Episodes

Our 300th Episode Mailbag Special – Plus, the 'Godfather of Fundamental Indexing' Rob Arnott

Episode #300 | March 6, 2023

Episode #300 | March 6, 2023

Our 300th Episode Mailbag Special – Plus, the 'Godfather of Fundamental Indexing' Rob Arnott

In This Episode

This week, you'll get a glimpse of what goes on in the mind of a true innovator in financial strategy. Hailed by Dan as the "godfather of fundamental indexing," Rob Arnott, founder and chairman of the board of Research Affiliates, returns for another provocative interview.

As promised, Dan and his co-host Corey kick things off with a mailbag special to celebrate Stansberry Investor Hour's 300th episode. Thanks to listeners like you, we've collected quite a few e-mails. So today, the duo will tackle a couple of the burning questions you've sent us.
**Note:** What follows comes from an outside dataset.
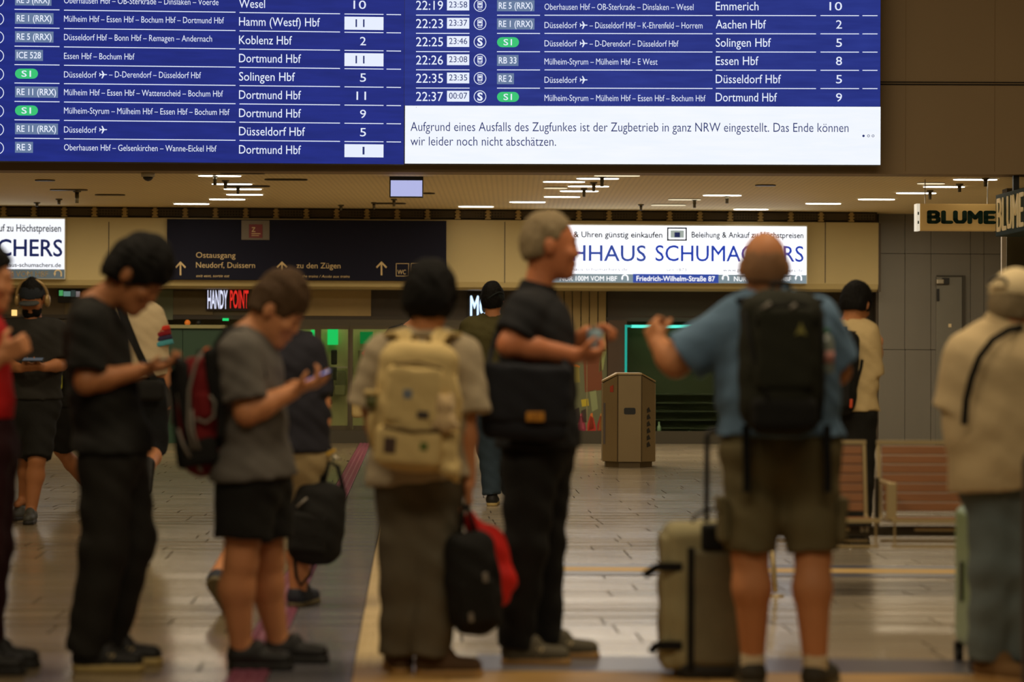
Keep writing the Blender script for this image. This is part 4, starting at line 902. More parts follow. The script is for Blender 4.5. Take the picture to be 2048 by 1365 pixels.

Another milestone in today's episode comes in the form of Research Affiliates' proprietary RAFI Fundamental Index ("RAFI") strategy, which is nearing its 20th anniversary. Rob shares some history about his pioneering work that's used by industry heavyweights like Charles Schwab and PIMCO.

Since the 1990s, Rob has been toying with the idea of looking past the traditional investing strategy of weighting stocks by market capitalization. So in 2004, he and his team created RAFI, a strategy that weights a stock based on the underlying fundamentals of a business...

That's when it hit us. Why would [RAFI] consistently add value? Because it breaks the link between the weight in the portfolio and the price of the stock. If the price doubles and the underlying fundamentals don't, the fundamental index will say, "Oh, trim it." If a stock tanks and the fundamentals don't, the fundamental index will say, "Thanks for the deep discount – I'm topping it back up," which means you get a rebalancing alpha [...]

So when you contratrade against the market, you're capturing a rebalancing alpha. But you're also creating a value tilt because the growth stocks are reweighted down to their economic footprint and the value stocks are reweighted up to their economic footprint. And the result is you have this stark value tilt.

He back-tested the strategy with 500 of the largest stocks weighted by sales using 30 years of data. The result? "A lot of active managers would sell their grandmother to get to 2.5%," Rob quips, referring to how much RAFI outperformed the S&P 500 Index.

Rob also warns against following the herd by explaining what happens when you mix availability bias and a bubble. And, with the help of monkeys, he shares how inherently flawed the traditional idea of weighting only by market cap can be... In a nod to economist Burton Malkiel – who once wrote how a blindfolded monkey throwing darts could outperform a fund manager – Rob and his colleagues simulated the monkey for one of their research papers...

On average, the monkey portfolio beat the S&P by 160 basis points a year. That's just from breaking the link with price. Fundamental Index breaks the link with price but still keeps the link with the underlying fundamentals, meaning you're not loading up on tiny companies that are hard to trade – you're loading up on big businesses which are usually large-cap stocks.

You're going to underweight the Teslas of the world and overweight the Chevrons of the world... because Chevron is out of favor, unloved, and relatively cheap, and Tesla is beloved, frothy, and expensive. But you'll still own both of them, and you'll be earning money from the market's constantly changing opinion of what Tesla is worth or what Chevron is worth. And because it's weighted in accordance with the size of the business – and the size of the business doesn't change very much from year to year – the [portfolio] turnover is shockingly low.